New objects moved from the museum to the home.  All the new productions of designers, but also from artists, seem to have for target the everyday and the private space.    The moving from the institutional to the private does interest us.  This is where the trend is fascinating.

In the design, the mapping and swapping of plastic towards the noble medium that are ceramics are very present.  At first, it looks like the fashion phenomenon.  But, in a finished world, one is not surprised to see designers change and recuperate objects.  This is the reflection of our consumers’ society.

Ceramists wish to create art, artists wish to create ceramics
Ceramics are again the fashion in contemporary art.  The artist who uses enamelled earth instead of ceramics shows us the new values he wants to update.  The direct contact with the material, a certain humour and in all cases spontaneity in the touch, the return of narration, liberty  in references, the nearly absence  of models in history, the use of industrial enamel, the bad taste, the updating of dowdy material, make a new playground for the young contemporary artists.  For them, ceramics seem to be between a playground and the conceptual art, being the material which better corresponds to our times.

I am astonished by the fact that artists and designers master the ceramic techniques.  They won a round.  To their artistic positioning, they add technical knowledge.  The good news is the inversion of snobbism.  The ceramists had the ambition to move from the applied art galleries and the ceramic galleries to the Fine Art galleries.  This movement is not necessarily shared by the new generation of artists who exhibits curiously indifferently where ever they have a proposal.  For example, Châteauroux, Vallauris., etc.

The bet of new ceramic centres
Lévi-Strauss describes the ceramist as conservator and jealous.  Perhaps he is too much bound to tradition.  That is probably why an idea is strictly anchored in these two latest decades: the renewal of the ceramic art will only be made by the artists, the designers or the architects.
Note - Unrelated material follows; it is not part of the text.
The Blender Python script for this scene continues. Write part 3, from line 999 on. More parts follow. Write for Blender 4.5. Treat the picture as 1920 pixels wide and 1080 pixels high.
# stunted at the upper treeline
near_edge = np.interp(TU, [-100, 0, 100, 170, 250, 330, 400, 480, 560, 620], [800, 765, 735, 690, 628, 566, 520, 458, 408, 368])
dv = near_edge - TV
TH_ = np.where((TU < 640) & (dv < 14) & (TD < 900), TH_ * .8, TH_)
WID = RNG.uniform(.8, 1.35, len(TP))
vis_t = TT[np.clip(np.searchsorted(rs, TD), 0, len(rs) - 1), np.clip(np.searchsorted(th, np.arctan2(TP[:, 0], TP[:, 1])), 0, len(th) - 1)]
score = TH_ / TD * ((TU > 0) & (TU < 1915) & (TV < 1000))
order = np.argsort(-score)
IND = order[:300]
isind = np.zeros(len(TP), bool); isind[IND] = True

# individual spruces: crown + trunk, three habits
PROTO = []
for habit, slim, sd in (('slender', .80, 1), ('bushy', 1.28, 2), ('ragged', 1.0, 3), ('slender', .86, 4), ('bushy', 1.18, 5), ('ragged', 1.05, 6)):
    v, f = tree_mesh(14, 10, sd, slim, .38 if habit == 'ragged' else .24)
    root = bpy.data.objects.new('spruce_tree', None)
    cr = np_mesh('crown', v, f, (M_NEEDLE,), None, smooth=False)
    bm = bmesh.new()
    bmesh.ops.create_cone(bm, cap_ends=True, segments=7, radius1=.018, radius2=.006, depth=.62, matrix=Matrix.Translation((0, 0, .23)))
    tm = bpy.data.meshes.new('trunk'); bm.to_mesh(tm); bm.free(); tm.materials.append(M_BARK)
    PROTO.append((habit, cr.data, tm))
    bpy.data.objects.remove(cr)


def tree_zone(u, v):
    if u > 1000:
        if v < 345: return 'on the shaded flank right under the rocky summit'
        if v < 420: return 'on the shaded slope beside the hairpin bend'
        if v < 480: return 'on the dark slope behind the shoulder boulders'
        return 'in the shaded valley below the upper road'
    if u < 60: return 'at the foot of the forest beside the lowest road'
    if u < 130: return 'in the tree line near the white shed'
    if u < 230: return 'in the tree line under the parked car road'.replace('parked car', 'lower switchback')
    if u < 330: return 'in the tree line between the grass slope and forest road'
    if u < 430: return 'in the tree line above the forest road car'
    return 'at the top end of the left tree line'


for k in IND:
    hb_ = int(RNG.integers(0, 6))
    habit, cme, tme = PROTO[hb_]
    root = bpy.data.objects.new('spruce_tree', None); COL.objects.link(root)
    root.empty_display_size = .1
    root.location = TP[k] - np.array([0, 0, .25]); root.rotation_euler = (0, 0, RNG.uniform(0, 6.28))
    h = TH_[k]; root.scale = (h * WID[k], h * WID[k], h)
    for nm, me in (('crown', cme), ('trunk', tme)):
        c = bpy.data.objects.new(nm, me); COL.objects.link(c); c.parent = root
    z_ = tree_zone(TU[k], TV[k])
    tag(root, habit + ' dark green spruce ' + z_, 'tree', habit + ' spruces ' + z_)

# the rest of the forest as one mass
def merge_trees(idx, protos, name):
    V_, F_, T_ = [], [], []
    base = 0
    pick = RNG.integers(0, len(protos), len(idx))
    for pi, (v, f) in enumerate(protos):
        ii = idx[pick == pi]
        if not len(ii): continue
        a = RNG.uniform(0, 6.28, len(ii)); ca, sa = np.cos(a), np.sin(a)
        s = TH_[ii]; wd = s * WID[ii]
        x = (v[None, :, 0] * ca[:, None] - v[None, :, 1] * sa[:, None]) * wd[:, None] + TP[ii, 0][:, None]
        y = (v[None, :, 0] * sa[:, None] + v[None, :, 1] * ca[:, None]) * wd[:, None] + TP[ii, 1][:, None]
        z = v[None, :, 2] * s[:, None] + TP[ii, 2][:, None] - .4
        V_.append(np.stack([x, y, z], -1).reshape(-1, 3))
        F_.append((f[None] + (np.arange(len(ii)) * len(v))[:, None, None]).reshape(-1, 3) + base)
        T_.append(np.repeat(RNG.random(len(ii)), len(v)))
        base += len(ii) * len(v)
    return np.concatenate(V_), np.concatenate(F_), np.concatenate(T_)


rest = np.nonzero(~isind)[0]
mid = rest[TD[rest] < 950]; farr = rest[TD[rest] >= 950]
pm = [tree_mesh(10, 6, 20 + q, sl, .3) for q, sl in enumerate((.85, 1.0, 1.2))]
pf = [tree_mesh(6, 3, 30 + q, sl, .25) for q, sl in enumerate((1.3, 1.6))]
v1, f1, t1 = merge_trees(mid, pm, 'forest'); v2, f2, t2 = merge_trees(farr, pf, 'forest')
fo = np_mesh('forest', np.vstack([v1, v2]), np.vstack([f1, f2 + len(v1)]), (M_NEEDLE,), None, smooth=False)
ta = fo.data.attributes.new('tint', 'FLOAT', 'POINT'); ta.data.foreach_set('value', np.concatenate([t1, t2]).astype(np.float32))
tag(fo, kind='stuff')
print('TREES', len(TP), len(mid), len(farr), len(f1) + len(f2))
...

Two or three European examples
CRAFT
Parkall, the artistic director of this centre tries to define the new fields for the ceramic application and especially the porcelain.  It includes the art and design fields, the architecture, the technology innovation, jewellery.  CRAFT infrastructure is linked wit the French tradition of Limoges.  Know how is present.  The manufactures which collaborate with it try to renew their old fashioned, even dusty image.  Other establishments as Bernardeau have created a foundation where thy invited contemporary artists to work in this field.
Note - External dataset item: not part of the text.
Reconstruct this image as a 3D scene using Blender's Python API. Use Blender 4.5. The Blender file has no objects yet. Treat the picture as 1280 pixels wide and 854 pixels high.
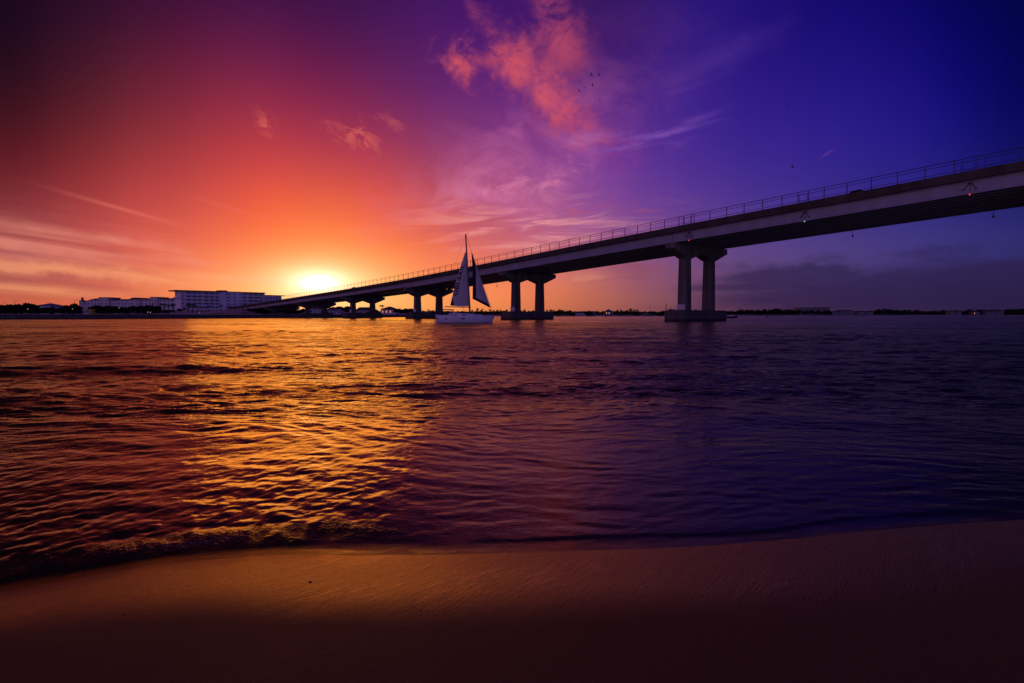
import bpy, math, random
import numpy as np
from mathutils import Vector, Matrix

random.seed(11)
RNG = np.random.RandomState(5)
C = bpy.context.scene.collection
SC = bpy.context.scene
R = math.radians

# ------------------------------------------------------------------ camera
EYE = 1.4                      # metres above the water
FPX = 711.0                    # 20 mm lens on a 36 mm sensor, 1280 px wide
PITCH = math.atan(33.0 / FPX)
cam_data = bpy.data.cameras.new('camera')
cam_data.lens = 20.0
cam_data.sensor_width = 36.0
cam_data.clip_start = 0.05
cam_data.clip_end = 30000
cam = bpy.data.objects.new('camera', cam_data)
C.objects.link(cam)
cam.location = (0, 0, EYE)
cam.rotation_euler = (math.pi / 2 - PITCH, 0, 0)
SC.camera = cam
SC.render.engine = 'CYCLES'
SC.cycles.use_denoising = True
SC.cycles.max_bounces = 6
SC.cycles.glossy_bounces = 3
SC.cycles.diffuse_bounces = 2
SC.cycles.transparent_max_bounces = 8
SC.cycles.sample_clamp_indirect = 6.0
SC.cycles.caustics_reflective = True
SC.cycles.caustics_refractive = False
SC.view_settings.view_transform = 'Standard'
SC.view_settings.look = 'None'
SC.view_settings.exposure = 0.0
SC.view_settings.gamma = 1.0
SC.view_settings.use_curve_mapping = False


def bearing(px, py):
    """Compass direction (azimuth from +Y, elevation; degrees) of something seen in the photograph."""
    dx = (px - 640) / FPX
    dz = (427 - py) / FPX
    y = math.cos(PITCH) + dz * math.sin(PITCH)
    z = -math.sin(PITCH) + dz * math.cos(PITCH)
    n = math.sqrt(dx * dx + y * y + z * z)
    return math.degrees(math.atan2(dx, y)), math.degrees(math.asin(z / n))


def spot(px, py, Y):
    """World point at distance Y ahead."""
    dx = (px - 640) / FPX
    dz = (427 - py) / FPX
    y = math.cos(PITCH) + dz * math.sin(PITCH)
    z = -math.sin(PITCH) + dz * math.cos(PITCH)
    return Vector((dx / y * Y, Y, EYE + z / y * Y))


def zat(py, Y):
    return spot(640, py, Y).z


def xat(px, Y):
    return (px - 640) / FPX * Y


def lin(c):
    return tuple((v / 255 / 12.92) if v <= 10 else ((v / 255 + 0.055) / 1.055) ** 2.4 for v in c[:3])


# ------------------------------------------------------------------ sky
SUN_AZ, SUN_EL = bearing(397, 353)
# twilight colours measured round the sky: (azimuth, elevation, r, g, b)
SKY = [
(-41.2,22.1,22,2,22),(-37.5,23.2,38,2,40),(-33.3,24.3,42,4,46),(-28.7,25.3,52,12,58),(-23.7,26.3,60,18,68),(-18.2,27.1,62,16,74),
(-12.4,27.8,68,20,86),(-6.3,28.2,68,20,98),(0,28.3,62,18,105),(6.3,28.2,58,21,98),(12.4,27.8,46,17,102),(18.2,27.1,42,22,122),
(23.7,26.3,28,10,110),(28.7,25.3,20,8,110),(33.3,24.3,8,2,100),(37.5,23.2,1,0,84),(41.2,22.1,0,0,62),(-41.4,16.9,45,8,24),
(-37.7,17.8,72,18,36),(-33.5,18.7,95,28,50),(-28.9,19.5,105,30,62),(-23.8,20.3,122,33,64),(-18.3,21,115,32,68),(-12.4,21.6,100,32,85),
(-6.3,21.9,96,34,108),(0,22,95,38,112),(6.3,21.9,85,35,108),(12.4,21.6,68,30,122),(16.9,21.2,55,28,128),(23.8,20.3,40,21,125),
(28.9,19.5,35,18,125),(33.5,18.7,27,14,124),(37.7,17.8,13,8,114),(41.4,16.9,2,2,82),(-41.6,11.4,92,32,42),(-37.8,12,122,38,50),
(-33.7,12.6,150,48,58),(-29,13.2,180,58,62),(-23.9,13.8,202,69,72),(-18.4,14.3,196,66,75),(-12.5,14.7,180,62,85),(-6.3,15,152,62,105),
(0,15,142,62,128),(6.3,15,122,58,142),(11,14.8,100,50,145),(15.5,14.5,82,47,145),(19.8,14.2,66,39,141),(23.9,13.8,58,38,140),
(29,13.2,48,32,135),(33.7,12.6,40,28,125),(37.8,12,28,25,110),(41.6,11.4,18,18,95),(-41.7,8.5,125,42,48),(-37.9,9,150,52,58),
(-33.7,9.5,182,66,66),(-29.1,9.9,205,78,72),(-24,10.4,232,90,68),(-18.5,10.8,240,98,70),(-12.6,11.1,225,88,75),(-6.4,11.3,190,82,90),
(0,11.3,168,82,132),(6.4,11.3,145,78,145),(12.6,11.1,114,64,145),(18.5,10.8,88,54,143),(24,10.4,70,48,140),(30.3,9.8,55,42,130),
(35.9,9.2,46,38,122),(41.7,8.5,30,28,102),(-41.8,5.6,150,66,72),(-38,5.9,180,76,76),(-33.8,6.2,205,82,75),(-29.2,6.5,225,95,72),
(-24.1,6.8,252,115,60),(-18.5,7.1,255,135,66),(-12.6,7.3,246,118,70),(-6.4,7.4,232,108,82),(0,7.5,205,105,118),(6.4,7.4,180,98,132),
(12.6,7.3,120,70,135),(21.4,7,92,65,132),(28,6.6,78,60,130),(32.7,6.3,70,57,130),(37.5,5.9,58,50,122),(41.8,5.6,47,44,114),
(-41.9,2.9,168,84,78),(-38.1,3.1,190,94,80),(-33.9,3.3,222,110,86),(-29.3,3.4,250,140,88),(-24.1,3.6,255,170,95),(-18.6,3.7,255,190,110),
(-12.6,3.8,254,168,92),(-6.4,3.9,246,128,84),(0,3.9,228,128,100),(6.4,3.9,205,115,102),(12.6,3.8,150,86,108),(21.4,3.7,98,68,118),
(28,3.5,78,58,112),(33.9,3.3,62,48,104),(38.1,3.1,50,42,96),(41.9,2.9,38,34,84),(-41.9,0.7,196,95,66),(-38.2,0.7,202,92,70),
(-34,0.7,226,102,74),(-29.3,0.8,250,140,80),(-24.2,0.8,255,170,90),(-18.6,0.8,255,195,110),(-12.7,0.9,255,180,98),(-6.4,0.9,252,150,84),
(0,0.9,238,130,78),(6.4,0.9,200,104,75),(12.7,0.9,148,84,90),(17.2,0.8,112,66,88),(22.8,0.8,80,50,85),(29.3,0.8,66,43,84),
(35.6,0.7,54,35,78),(41.9,0.7,32,25,60),
# outside the frame: sides, zenith and the blue-violet dusk behind the camera
(-60,2,190,98,90),(-60,10,130,52,72),(-60,20,45,8,30),(-90,2,186,118,142),(-90,12,130,74,122),(-90,28,50,22,62),
(60,2,40,32,80),(60,10,34,30,95),(60,22,6,4,80),(90,2,56,50,105),(90,12,44,42,115),(90,28,16,14,90),
(-135,3,172,124,182),(-135,14,152,114,190),(-135,32,92,70,146),(180,3,146,122,192),(180,14,130,110,198),(180,32,72,62,144),
(135,3,128,102,172),(135,14,108,90,174),(135,32,40,38,112),
(-40,34,22,2,30),(-20,38,40,8,55),(0,38,42,10,80),(20,38,22,8,95),(40,34,0,0,70),
(-90,60,25,10,45),(0,60,22,8,58),(90,60,14,12,70),(180,60,34,34,92),(0,90,22,14,62),(-120,90,22,14,62),(120,90,22,14,62),
]
NROW = 9
VOF = lambda el: 2.5 * math.log(1 + max(el, 0) / 4.0)
ELOF = lambda v: 4.0 * (math.exp(v / 2.5) - 1)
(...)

The Sèvres Museum, stronghold of the royal ceramics, opened in two steps to the contemporary art.  The first was to invite recognised artists to exhibit saleable works in the different boutiques of the manufacture.  Ceramist collectors, very conservative, attracted and secured by a perfect technique and quality, could then undertake more contemporary practices.  Secondly, the new director invited very young artists from the Fine Arts Schools of France so as to introduce a younger and more risky inspiration.  The joint produced editions by the galleries and the manufacture thus provide a better visibility of the presence of ceramics in the contemporary art galleries, Elsa, Clemence, Galerie Parrotin, Papillon, etc.

CERCO attitude
CERCO. a Centre of Experiment and Realisation of Ceramics in Geneva, now produces newly qualified Fine Arts students besides young ceramists.  The liberty of these students confirms the renewal of this practice allowing ceramics to find new fields.  Reflection mixes with practice, technique materialises reflection.

One way developed by CERCO is to find short ways like, for example, to place a “materiauthèque” with different stages of difficulty in the use of materials.  These techniques should be accessible to every one.  The idea is to be able to realise works in short laps of time.

A pedagogical concept comes by and by into life: visual art students are surrounded b< ceramic teachers and ceramists by artists.  So that everybody gets out of his habits and new exploratory territories will open.

And if the ceramists were to renew the ceramic art?
When speaking of tradition and trend, one often have the feeling that these two words are fundamentally different I have, on the contrary, the impression to be exactly between them.  What I try to say is that there is a space between these two words, in this famous gap.
In my work which received the first award at the Biennale of Korea in 2006, one finds a great tribute to the tradition.  The fact that I revisited old designs, Chinese and Japanese archetype, is more than evident. Trend consists in fact in updating the intention of symmetry and asymmetry with a revealing element.  A younger artist would certainly have added more humour.  My method was to add a sort of objectivity so as to make eliminate any trace of affect, even of personalization, so that the concept will come out.  In the present case, it is the juxtaposition of the photograph and the objects which is the starter. The fact that this work is addressing at the eye as well at the hand means that it follows the trend.

I don’t believe that one may teach without receiving a direct or indirect influence from the new generations.  Being conscious of if comes from the trend attitude.  Thus pimples are the fruit of a superposition of layers: photographic reference, thematic around the symmetry and sociopolitical reference.  Even if this short trip may seem rapid, hybridization may come out only during this century.  Proof is that the young artists who see this work do not all of them recognise any reference to Blossfeld; on the other hand they see either the sexual connotation or hybridization or else the classical laws of composition.  This triple interpretation opens ma work towards others fields than the ceramic art without for all that leaving it.

Here I come to the end of my lecture.  I hope that I have convinced you that the only way to keep the ceramic art alive is to be not only sensitive to the trend but also to become more open out to it.  As I told you, I am afraid that the ceramic art could disappear.  But even if I am not entirely sure that the new tendencies make sense, I can’t ignore them.  It is the only way to survive while waiting for better days when we shall again see and make the ceramics I like: traditional and open, sensual and conceptual.